NHL

Rangers Show Some Heart

Jaromir Jagr watches the play from the side boards. (click to enlarge)Jaromir Jagr even showed some life tonight. The Great Uninspired One potted two goals and nearly netted a hat trick, but the undeniable star of the game was Scott Gomez. His unrelenting back-checking and impressive speed were fundamental in Carolina’s downfall. Dan Girardi and Chris Drury scored as well to cement the most satisfying Ranger game in recent memory.

Sean Avery injected life into the game and got the Garden crowd behind him with well-executed checks and his abrasive style. When fingered for an interference call he most certainly deserved, he and Andrew Ladd came together in a scrum and would have had a fight if the linesmen hadn’t so insistently tried (and failed) to prevent any fisticuffs.

The linesman handling Avery failed to keep him away from the unimpeded Ladd. The Ranger forward landed a right to Ladd’s face on a swing he took over the linesman restraining him. Then the other linesman came into the fray, as did one of the officials, and all the while Avery is punching at Ladd in a display that saw both players ejected. Each was given a 10-minute misconduct and a roughing minor but, had they simply been allowed to fight, five minutes each would have been plenty.

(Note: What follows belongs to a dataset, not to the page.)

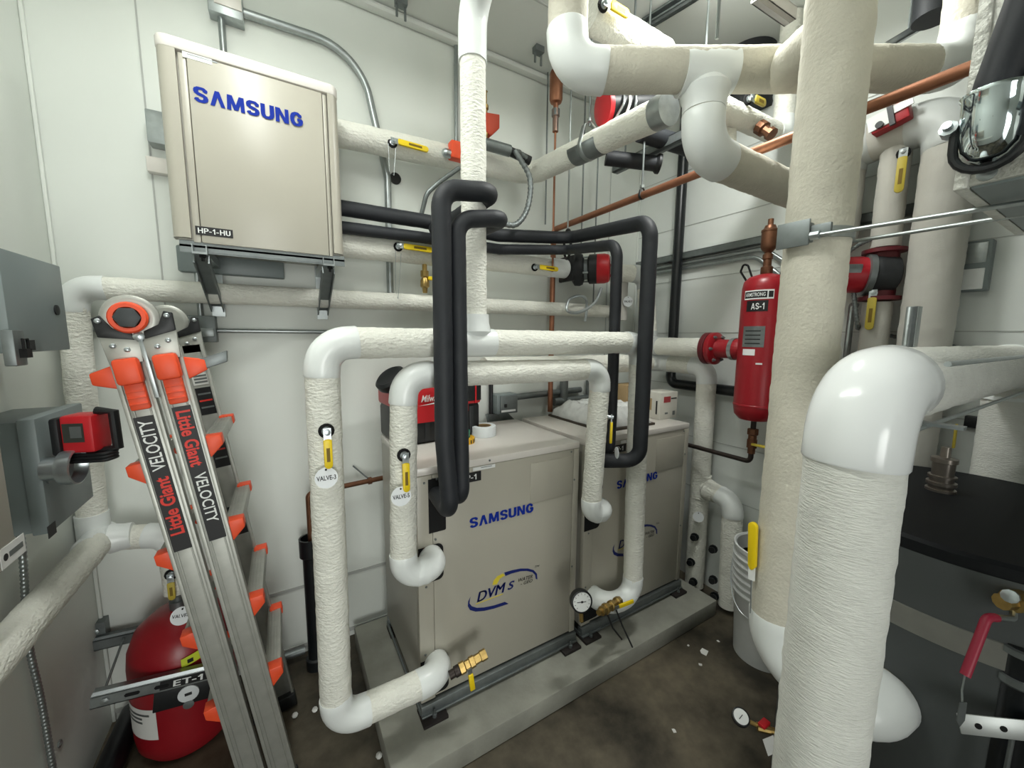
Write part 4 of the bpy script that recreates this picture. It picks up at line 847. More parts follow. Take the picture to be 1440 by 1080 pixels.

Is there a policy to curb fighting? Was there a good reason to prevent two willing players from settling their gripe man to man? Add to the debacles in penalty calls the sheer travesty of the play being whistled dead while the puck was still loose — Avery slammed the puck home but the goal was waved off — and the officiating couldn’t pass muster with a generous handicap.

There is no reason why video replay can’t be used to overturn bad calls by the referees. I don’t understand why the on-ice official’s verdict is final in waving off goals, but not when it comes to granting them. A ref can allow a goal and then have the call overturned upon review by Toronto … why can’t the reverse be true? Any replay would show that Cam Ward never had the puck and that Avery’s goal would have counted had the ref not lost sight of the biscuit. Everyone realized the whistle was blown too soon (I’ve played in games where this has happened, without the benefit of review, and the refs often apologize profusely for having been hasty though the goals are never granted) … so why can’t the mistake be remedied through the magic of video tape?

In this case, it’s fortunate the Rangers didn’t need the goal, but what if they had? I don’t think any club should be disallowed a goal due to obvious human error, especially when — in the form of instant replay — there’s a means of preventing the results of those errors. Had Carolina scored such a goal and had it disallowed, I may be glad as a Ranger fan, but I would still believe it was a lucky break that the opposing team was robbed of a goal they undeniably deserved.

It’s great to see a result like this, but it’s hard for it to dispel any doubts raised by the Rangers’ skid. Until games like tonight’s become far more commonplace than their uninspired losses, Ranger fans ought to curb any dreams of hoisting Lord Stanley’s Cup.